*Direction:*
Return every line below as is, leaving out the pictures.

*Source data:*
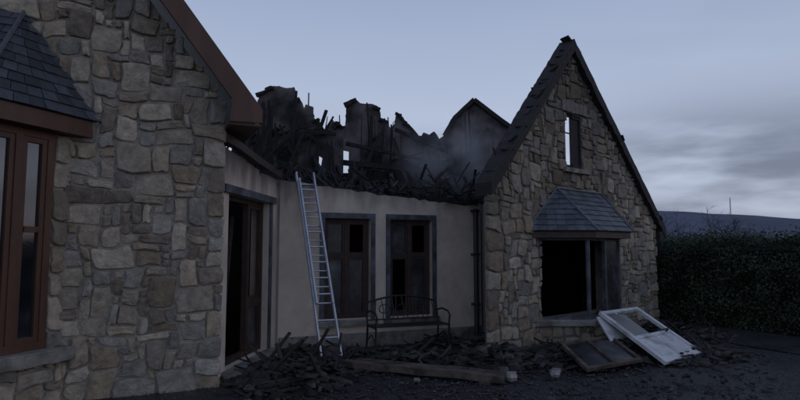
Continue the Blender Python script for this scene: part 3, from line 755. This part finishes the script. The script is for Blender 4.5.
tc=N.new('ShaderNodeTexCoord'); nz=N.new('ShaderNodeTexNoise'); nz.inputs['Scale'].default_value=1.8; nz.inputs['Detail'].default_value=3; L.new(tc.outputs['Object'],nz.inputs['Vector'])
sb=N.new('ShaderNodeVectorMath'); sb.operation='SUBTRACT'; L.new(tc.outputs['Object'],sb.inputs[0]); sb.inputs[1].default_value=c
dv_=N.new('ShaderNodeVectorMath'); dv_.operation='DIVIDE'; L.new(sb.outputs[0],dv_.inputs[0]); dv_.inputs[1].default_value=SR
ln=N.new('ShaderNodeVectorMath'); ln.operation='LENGTH'; L.new(dv_.outputs[0],ln.inputs[0])
fo=N.new('ShaderNodeMapRange'); fo.interpolation_type='SMOOTHSTEP'; fo.inputs[1].default_value=.1; fo.inputs[2].default_value=1; fo.inputs[3].default_value=1; fo.inputs[4].default_value=0; L.new(ln.outputs['Value'],fo.inputs[0])
nm=N.new('ShaderNodeMapRange'); nm.inputs[1].default_value=.34; nm.inputs[2].default_value=.70; nm.inputs[3].default_value=0; nm.inputs[4].default_value=2.0; L.new(nz.outputs[0],nm.inputs[0])
mu=N.new('ShaderNodeMath'); mu.operation='MULTIPLY'; L.new(fo.outputs[0],mu.inputs[0]); L.new(nm.outputs[0],mu.inputs[1]); L.new(mu.outputs[0],pv.inputs['Density'])
mb.obj('smoke',ms)

# ---------------------------------------------------------------- sky, light, camera
sc=bpy.context.scene
w=bpy.data.worlds.new('World'); sc.world=w; w.use_nodes=True; nt=w.node_tree; N=nt.nodes; L=nt.links
for n in list(N): N.remove(n)
out=N.new('ShaderNodeOutputWorld'); add=N.new('ShaderNodeAddShader'); b1=N.new('ShaderNodeBackground'); b2=N.new('ShaderNodeBackground')
sky=N.new('ShaderNodeTexSky'); sky.sky_type='NISHITA'; sky.sun_disc=False; sky.sun_elevation=math.radians(3); sky.sun_rotation=math.radians(100)
L.new(sky.outputs[0],b1.inputs[0]); b1.inputs[1].default_value=.015
tc=N.new('ShaderNodeTexCoord'); sep=N.new('ShaderNodeSeparateXYZ'); L.new(tc.outputs['Generated'],sep.inputs[0])
rp=N.new('ShaderNodeValToRGB'); L.new(sep.outputs['Z'],rp.inputs[0]); e=rp.color_ramp.elements
e[0].position=0; e[0].color=(.40,.45,.59,1); e[1].position=1; e[1].color=(.15,.19,.31,1)
for p,c in((.10,(.45,.51,.66,1)),(.22,(.44,.51,.67,1)),(.38,(.34,.41,.58,1)),(.6,(.21,.26,.39,1))):
    q=rp.color_ramp.elements.new(p); q.color=c
mp=N.new('ShaderNodeMapping'); mp.inputs['Scale'].default_value=(1,1,4.5); L.new(tc.outputs['Generated'],mp.inputs[0])
nz=N.new('ShaderNodeTexNoise'); nz.inputs['Scale'].default_value=3.0; nz.inputs['Detail'].default_value=5; nz.inputs['Roughness'].default_value=.5; L.new(mp.outputs[0],nz.inputs['Vector'])
cm=N.new('ShaderNodeMapRange'); cm.interpolation_type='SMOOTHSTEP'; cm.inputs[1].default_value=.36; cm.inputs[2].default_value=.60; L.new(nz.outputs[0],cm.inputs[0])
zm=N.new('ShaderNodeMapRange'); zm.interpolation_type='SMOOTHSTEP'; zm.inputs[1].default_value=.13; zm.inputs[2].default_value=.28; zm.inputs[3].default_value=1; zm.inputs[4].default_value=.12; L.new(sep.outputs['Z'],zm.inputs[0])
xm=N.new('ShaderNodeMapRange'); xm.interpolation_type='SMOOTHSTEP'; xm.inputs[1].default_value=.15; xm.inputs[2].default_value=.5; xm.inputs[3].default_value=.2; L.new(sep.outputs['X'],xm.inputs[0])
m1=N.new('ShaderNodeMath'); m1.operation='MULTIPLY'; L.new(cm.outputs[0],m1.inputs[0]); L.new(zm.outputs[0],m1.inputs[1])
m2=N.new('ShaderNodeMath'); m2.operation='MULTIPLY'; L.new(m1.outputs[0],m2.inputs[0]); L.new(xm.outputs[0],m2.inputs[1])
mx_=N.new('ShaderNodeMix'); mx_.data_type='RGBA'; L.new(m2.outputs[0],mx_.inputs[0]); L.new(rp.outputs[0],mx_.inputs[6]); mx_.inputs[7].default_value=(.17,.20,.29,1)
L.new(mx_.outputs[2],b2.inputs[0]); b2.inputs[1].default_value=1.0
L.new(b1.outputs[0],add.inputs[0]); L.new(b2.outputs[0],add.inputs[1]); L.new(add.outputs[0],out.inputs[0])

sl=bpy.data.lights.new('sun','SUN'); sl.energy=.08; sl.angle=math.radians(30); sl.color=(1,.95,.9)
so=bpy.data.objects.new('sun',sl); sc.collection.objects.link(so)
az=math.radians(100); el=math.radians(12); dv=Vector((math.sin(az)*math.cos(el),math.cos(az)*math.cos(el),math.sin(el)))
so.rotation_euler=dv.to_track_quat('Z','Y').to_euler()

cam=bpy.data.cameras.new('camera'); co=bpy.data.objects.new('camera',cam); sc.collection.objects.link(co); sc.camera=co
co.location=(0,0,1.6); co.rotation_euler=(math.radians(94.93),0,0); cam.lens=26.1; cam.sensor_width=36; cam.clip_end=8000; cam.clip_start=.05
sc.view_settings.view_transform='Standard'; sc.view_settings.look='None'; sc.view_settings.exposure=0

*Output of the task:*
Continue the Blender Python script for this scene: part 3, from line 755. This part finishes the script. The script is for Blender 4.5.
tc=N.new('ShaderNodeTexCoord'); nz=N.new('ShaderNodeTexNoise'); nz.inputs['Scale'].default_value=1.8; nz.inputs['Detail'].default_value=3; L.new(tc.outputs['Object'],nz.inputs['Vector'])
sb=N.new('ShaderNodeVectorMath'); sb.operation='SUBTRACT'; L.new(tc.outputs['Object'],sb.inputs[0]); sb.inputs[1].default_value=c
dv_=N.new('ShaderNodeVectorMath'); dv_.operation='DIVIDE'; L.new(sb.outputs[0],dv_.inputs[0]); dv_.inputs[1].default_value=SR
ln=N.new('ShaderNodeVectorMath'); ln.operation='LENGTH'; L.new(dv_.outputs[0],ln.inputs[0])
fo=N.new('ShaderNodeMapRange'); fo.interpolation_type='SMOOTHSTEP'; fo.inputs[1].default_value=.1; fo.inputs[2].default_value=1; fo.inputs[3].default_value=1; fo.inputs[4].default_value=0; L.new(ln.outputs['Value'],fo.inputs[0])
nm=N.new('ShaderNodeMapRange'); nm.inputs[1].default_value=.34; nm.inputs[2].default_value=.70; nm.inputs[3].default_value=0; nm.inputs[4].default_value=2.0; L.new(nz.outputs[0],nm.inputs[0])
mu=N.new('ShaderNodeMath'); mu.operation='MULTIPLY'; L.new(fo.outputs[0],mu.inputs[0]); L.new(nm.outputs[0],mu.inputs[1]); L.new(mu.outputs[0],pv.inputs['Density'])
mb.obj('smoke',ms)

# ---------------------------------------------------------------- sky, light, camera
sc=bpy.context.scene
w=bpy.data.worlds.new('World'); sc.world=w; w.use_nodes=True; nt=w.node_tree; N=nt.nodes; L=nt.links
for n in list(N): N.remove(n)
out=N.new('ShaderNodeOutputWorld'); add=N.new('ShaderNodeAddShader'); b1=N.new('ShaderNodeBackground'); b2=N.new('ShaderNodeBackground')
sky=N.new('ShaderNodeTexSky'); sky.sky_type='NISHITA'; sky.sun_disc=False; sky.sun_elevation=math.radians(3); sky.sun_rotation=math.radians(100)
L.new(sky.outputs[0],b1.inputs[0]); b1.inputs[1].default_value=.015
tc=N.new('ShaderNodeTexCoord'); sep=N.new('ShaderNodeSeparateXYZ'); L.new(tc.outputs['Generated'],sep.inputs[0])
rp=N.new('ShaderNodeValToRGB'); L.new(sep.outputs['Z'],rp.inputs[0]); e=rp.color_ramp.elements
e[0].position=0; e[0].color=(.40,.45,.59,1); e[1].position=1; e[1].color=(.15,.19,.31,1)
for p,c in((.10,(.45,.51,.66,1)),(.22,(.44,.51,.67,1)),(.38,(.34,.41,.58,1)),(.6,(.21,.26,.39,1))):
    q=rp.color_ramp.elements.new(p); q.color=c
mp=N.new('ShaderNodeMapping'); mp.inputs['Scale'].default_value=(1,1,4.5); L.new(tc.outputs['Generated'],mp.inputs[0])
nz=N.new('ShaderNodeTexNoise'); nz.inputs['Scale'].default_value=3.0; nz.inputs['Detail'].default_value=5; nz.inputs['Roughness'].default_value=.5; L.new(mp.outputs[0],nz.inputs['Vector'])
cm=N.new('ShaderNodeMapRange'); cm.interpolation_type='SMOOTHSTEP'; cm.inputs[1].default_value=.36; cm.inputs[2].default_value=.60; L.new(nz.outputs[0],cm.inputs[0])
zm=N.new('ShaderNodeMapRange'); zm.interpolation_type='SMOOTHSTEP'; zm.inputs[1].default_value=.13; zm.inputs[2].default_value=.28; zm.inputs[3].default_value=1; zm.inputs[4].default_value=.12; L.new(sep.outputs['Z'],zm.inputs[0])
xm=N.new('ShaderNodeMapRange'); xm.interpolation_type='SMOOTHSTEP'; xm.inputs[1].default_value=.15; xm.inputs[2].default_value=.5; xm.inputs[3].default_value=.2; L.new(sep.outputs['X'],xm.inputs[0])
m1=N.new('ShaderNodeMath'); m1.operation='MULTIPLY'; L.new(cm.outputs[0],m1.inputs[0]); L.new(zm.outputs[0],m1.inputs[1])
m2=N.new('ShaderNodeMath'); m2.operation='MULTIPLY'; L.new(m1.outputs[0],m2.inputs[0]); L.new(xm.outputs[0],m2.inputs[1])
mx_=N.new('ShaderNodeMix'); mx_.data_type='RGBA'; L.new(m2.outputs[0],mx_.inputs[0]); L.new(rp.outputs[0],mx_.inputs[6]); mx_.inputs[7].default_value=(.17,.20,.29,1)
L.new(mx_.outputs[2],b2.inputs[0]); b2.inputs[1].default_value=1.0
L.new(b1.outputs[0],add.inputs[0]); L.new(b2.outputs[0],add.inputs[1]); L.new(add.outputs[0],out.inputs[0])

sl=bpy.data.lights.new('sun','SUN'); sl.energy=.08; sl.angle=math.radians(30); sl.color=(1,.95,.9)
so=bpy.data.objects.new('sun',sl); sc.collection.objects.link(so)
az=math.radians(100); el=math.radians(12); dv=Vector((math.sin(az)*math.cos(el),math.cos(az)*math.cos(el),math.sin(el)))
so.rotation_euler=dv.to_track_quat('Z','Y').to_euler()

cam=bpy.data.cameras.new('camera'); co=bpy.data.objects.new('camera',cam); sc.collection.objects.link(co); sc.camera=co
co.location=(0,0,1.6); co.rotation_euler=(math.radians(94.93),0,0); cam.lens=26.1; cam.sensor_width=36; cam.clip_end=8000; cam.clip_start=.05
sc.view_settings.view_transform='Standard'; sc.view_settings.look='None'; sc.view_settings.exposure=0